Dataset content
┄┄┄┄┄┄

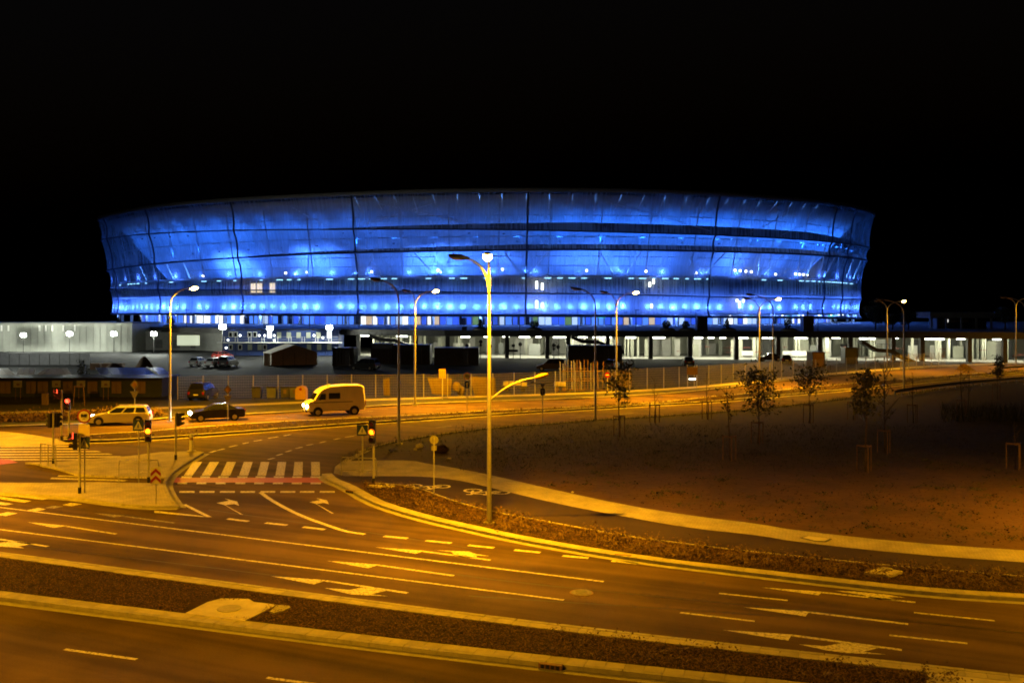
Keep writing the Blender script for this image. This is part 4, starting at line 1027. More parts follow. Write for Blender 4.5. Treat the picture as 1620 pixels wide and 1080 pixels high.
# ---------------------------------------------------------------- traffic signals, signs, railings
def signal(base, label, rz, lit=None, head_z=3.1, heads=1, hh=1.05, foot=True, lean=None):
    """rz: the way the lenses look, degrees; lit: index of the lit lens from the top"""
    t = thing('traffic_signal', label, 'traffic light', G(*base, .11), group='traffic lights of the junction')
    MB().cyl((0, 0, 0), (0, 0, head_z + hh / 2), .06, n=8).obj('pole', M['pole'], t)
    if foot: MB().cyl((0, 0, 0), (0, 0, .3), .085, n=8).obj('pole_foot', M['black'], t)
    for a in ([rz] if heads == 1 else [rz, rz + 95]):
        T = Matrix.Translation((0, 0, head_z)) @ Matrix.Rotation(math.radians(a), 4, 'Z')
        hd = MB().box((.2, 0, 0), (.2, .32, hh), M=T).box((.06, 0, hh * .3), (.16, .06, .06), M=T).box((.06, 0, -hh * .3), (.16, .06, .06), M=T).obj('signal_head', M['black'], t)
        for k in range(3):
            z = hh * (.33 - .33 * k); on = lit == k
            MB().cyl((.305, 0, z), (.33, 0, z), .115 if not on else .145, n=14, M=T).obj('lens', (M['amber'] if k == 1 else M['redlit']) if on else M['lens_off'], hd)
            mb = MB(); vs = []
            for i in range(9):
                q = PI * (-.1 + 1.2 * i / 8)
                for xx in (.3, .5): vs.append((xx, .135 * math.cos(q), z + .135 * math.sin(q)))
            mb.add(vs, [(2 * i, 2 * i + 1, 2 * i + 3, 2 * i + 2) for i in range(8)], False, T); mb.obj('visor', M['black'], hd)
        if lit is not None:
            q = T @ Vector((.55, 0, hh * (.33 - .33 * lit)))
            light('POINT', q, (1, .33, .02) if lit == 1 else (1, .05, .02), 45 if lit == 1 else 25, t, .08)
    return t
signal((591, 765), 'traffic light with bright amber lamp beside the curved kerb railing', -100, 1, 2.75, hh=1.2)
signal((235, 763), 'traffic light with amber lamp lit, on the island by the chevron sign', -75, 1, 2.75, hh=1.15)
signal((278, 727), 'traffic light seen from the side on the tip of the island', 0, None, 2.45, hh=.8)
signal((84.5, 733), 'double-headed traffic light seen from behind at the island railing', 60, None, 2.55, 2, hh=.85)
signal((109, 696), 'thin traffic light showing red near the end of the far median', -85, 0, 2.5, hh=.8)
signal((126, 780), 'traffic light turned to the left with red lamp, under the round sign', 205, 0, 2.6, hh=.8)
t = signal((97.5, 696), 'slim pale signal post glowing red at its top, left of the red light', 215, 0, 3.2, hh=.6)
def disc(r, x, n=24): return MB().cyl((x, 0, 0), (x + .02, 0, 0), r, n=n)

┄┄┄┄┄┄

What is needed
Transcribe the material exactly, leaving every picture out.

Answer to the problem
Keep writing the Blender script for this image. This is part 4, starting at line 1027. More parts follow. Write for Blender 4.5. Treat the picture as 1620 pixels wide and 1080 pixels high.
# ---------------------------------------------------------------- traffic signals, signs, railings
def signal(base, label, rz, lit=None, head_z=3.1, heads=1, hh=1.05, foot=True, lean=None):
    """rz: the way the lenses look, degrees; lit: index of the lit lens from the top"""
    t = thing('traffic_signal', label, 'traffic light', G(*base, .11), group='traffic lights of the junction')
    MB().cyl((0, 0, 0), (0, 0, head_z + hh / 2), .06, n=8).obj('pole', M['pole'], t)
    if foot: MB().cyl((0, 0, 0), (0, 0, .3), .085, n=8).obj('pole_foot', M['black'], t)
    for a in ([rz] if heads == 1 else [rz, rz + 95]):
        T = Matrix.Translation((0, 0, head_z)) @ Matrix.Rotation(math.radians(a), 4, 'Z')
        hd = MB().box((.2, 0, 0), (.2, .32, hh), M=T).box((.06, 0, hh * .3), (.16, .06, .06), M=T).box((.06, 0, -hh * .3), (.16, .06, .06), M=T).obj('signal_head', M['black'], t)
        for k in range(3):
            z = hh * (.33 - .33 * k); on = lit == k
            MB().cyl((.305, 0, z), (.33, 0, z), .115 if not on else .145, n=14, M=T).obj('lens', (M['amber'] if k == 1 else M['redlit']) if on else M['lens_off'], hd)
            mb = MB(); vs = []
            for i in range(9):
                q = PI * (-.1 + 1.2 * i / 8)
                for xx in (.3, .5): vs.append((xx, .135 * math.cos(q), z + .135 * math.sin(q)))
            mb.add(vs, [(2 * i, 2 * i + 1, 2 * i + 3, 2 * i + 2) for i in range(8)], False, T); mb.obj('visor', M['black'], hd)
        if lit is not None:
            q = T @ Vector((.55, 0, hh * (.33 - .33 * lit)))
            light('POINT', q, (1, .33, .02) if lit == 1 else (1, .05, .02), 45 if lit == 1 else 25, t, .08)
    return t
signal((591, 765), 'traffic light with bright amber lamp beside the curved kerb railing', -100, 1, 2.75, hh=1.2)
signal((235, 763), 'traffic light with amber lamp lit, on the island by the chevron sign', -75, 1, 2.75, hh=1.15)
signal((278, 727), 'traffic light seen from the side on the tip of the island', 0, None, 2.45, hh=.8)
signal((84.5, 733), 'double-headed traffic light seen from behind at the island railing', 60, None, 2.55, 2, hh=.85)
signal((109, 696), 'thin traffic light showing red near the end of the far median', -85, 0, 2.5, hh=.8)
signal((126, 780), 'traffic light turned to the left with red lamp, under the round sign', 205, 0, 2.6, hh=.8)
t = signal((97.5, 696), 'slim pale signal post glowing red at its top, left of the red light', 215, 0, 3.2, hh=.6)
def disc(r, x, n=24): return MB().cyl((x, 0, 0), (x + .02, 0, 0), r, n=n)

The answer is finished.